Ethan Frome - Edith Wharton
J'ai bien fait de le relire. Edith Wharton occupe presque une étagère entière dans ma bibliothèque, des romans et des nouvelles dévorés il y a une bonne vingtaine d'années et qui finissent par se confondre un peu dans ma mémoire. A l'annonce de la parution d'une nouvelle traduction, j'ai attrapé mon vieil exemplaire (Mercure de France, 200 p. et 96 FF à l'époque) et me suis replongée dans ce qu'il faut bien qualifier de chef d’œuvre. A vingt ans, je l'avais vite lu, apprécié et rangé. Ces dernières heures, je me suis délectée de ce court récit à l'intensité dramatique rarement atteinte.
L'histoire d'Ethan Frome est recueillie par le narrateur, envoyé par son entreprise dans une petite ville des montagnes du Massachusetts. Intrigué par cet homme boiteux, défiguré, blessé et surtout par l'expression de désespoir qu'il a captée sur son visage, il cherche à en savoir plus mais se heurte au mutisme de ses voisins visiblement peu désireux de raviver leurs souvenirs. Jusqu'à ce que Ethan Frome lui même lui ouvre les portes de sa ferme et de sa mémoire. L'histoire d'Ethan Frome est celle du désespoir à l'état pur ; celle d'un jeune homme féru de sciences et de voyages, qui se destinait à embrasser une carrière d'ingénieur mais que les dures réalités de la vie ont ramené à la ferme familiale pour l'y clouer définitivement. Bon fils, Ethan a fait une croix sur ses ambitions sociales pour soigner ses parents, tour à tour. Marié pour conjurer sa solitude pesante, il fera également une croix sur les projets qu'il avait élaborés pour lui et pour son couple face à la santé fragile de sa femme Zeena qui lui interdit toute "transplantation" dans un autre lieu. "Vous avez eu une vie de misères terribles, Ethan Frome" lui dit Mrs Hale, la femme de l'un de ses clients, une des rares à lui témoigner un peu de compassion. Lorsque survient Mattie, une cousine de sa femme, dont le dénuement offre l'opportunité à Zeena de la recueillir pour en faire son aide ménagère, c'est la vie qui entre dans le foyer d'Ethan.

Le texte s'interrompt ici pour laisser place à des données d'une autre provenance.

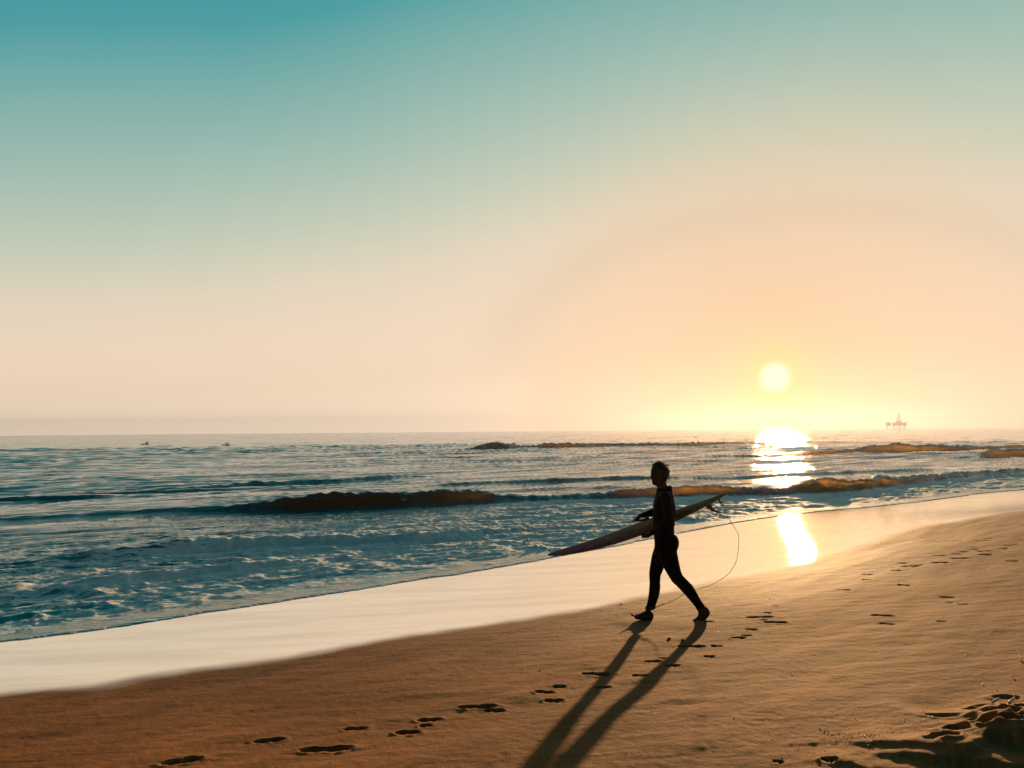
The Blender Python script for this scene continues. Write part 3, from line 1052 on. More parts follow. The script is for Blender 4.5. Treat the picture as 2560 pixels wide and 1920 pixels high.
TORSO = [((1088, 372), (1212, 356), 0, .062), ((1084, 398), (1234, 390), 0, .10), ((1078, 424), (1242, 418), 0, .165), ((1066, 452), (1247, 450), 0, .198),
         ((1056, 500), (1256, 500), 0, .20), ((1052, 560), (1261, 560), 0, .185), ((1051, 620), (1255, 620), 0, .168), ((1052, 680), (1250, 680), 0, .155),
         ((1055, 740), (1246, 742), 0, .152), ((1059, 770), (1252, 766), 0, .158), ((1063, 800), (1276, 796), 0, .166), ((1068, 840), (1291, 838), 0, .172),
         ((1068, 885), (1289, 882), 0, .172), ((1062, 925), (1272, 925), 0, .166), ((1062, 962), (1258, 962), 0, .14)]
LEG_F = [((1066, 900), (1210, 930), .085, .085), ((1050, 945), (1202, 965), .087, .087), ((1038, 1000), (1188, 1010), .09, .084), ((1029, 1056), (1162, 1062), .09, .078),
         ((1021, 1108), (1143, 1112), .09, .07), ((1019, 1145), (1125, 1150), .09, .064), ((1023, 1200), (1121, 1198), .092, .06), ((1021, 1262), (1122, 1262), .094, .059),
         ((1014, 1330), (1113, 1328), .096, .053), ((1004, 1390), (1091, 1386), .098, .045), ((992, 1432), (1078, 1430), .10, .040), ((986, 1462), (1063, 1458), .10, .037)]
LEG_R = [((1085, 925), (1278, 905), -.085, .09), ((1098, 965), (1273, 940), -.088, .09), ((1120, 1020), (1284, 998), -.09, .086), ((1150, 1078), (1297, 1060), -.09, .08),
         ((1177, 1126), (1307, 1108), -.09, .073), ((1204, 1172), (1322, 1148), -.09, .066), ((1230, 1210), (1360, 1184), -.09, .061), ((1284, 1260), (1410, 1236), -.09, .058),
         ((1340, 1320), (1448, 1300), -.09, .055), ((1396, 1384), (1484, 1366), -.09, .047), ((1436, 1434), (1512, 1408), -.09, .040), ((1452, 1462), (1530, 1432), -.09, .037)]
EL_R, WR_R = pt(1170, 572, .34), pt(958, 603, .27)
EL_L, WR_L = pt(1190, 652, -.212), pt(1046, 764, -.05)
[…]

Edith Wharton trouve les mots justes pour décrire les sentiments contraires qui agitent le jeune homme, tiraillé entre son devoir, son dévouement naturel et l'appel de son cœur, la découverte de sensations encore inconnues de lui. Petit à petit, l'auteur fait monter la tension. Ethan est coincé, quelle que soit la direction vers laquelle il regarde, tout le ramène à son enfermement. Pourtant, il a entrevu le bonheur, l'a même goûté pendant de courts instants... Comment pourrait-il se résoudre à y renoncer définitivement ?
"Il ne savait d'où lui venait ce déraisonnable bonheur, car rien n'avait changé dans sa vie ni dans celle de Mattie. Il ne lui avait pas même touché le bout des doigts, il ne l'avait pas même regardée en plein dans les yeux. Mais leur soirée ensemble lui avait laissé entrevoir ce que vivre à son côté pourrait être, et il se félicita de n'avoir rien fait pour troubler la douceur du tableau. Il avait idée qu'elle savait ce qui l'avait retenu..."
Il y a vraiment tout dans ces 200 pages, tous les ingrédients d'un petit bijou. C'est beau, c'est sobre, c'est parfait, tout en nuances. Oui,décidément, j'ai bien fait de le relire.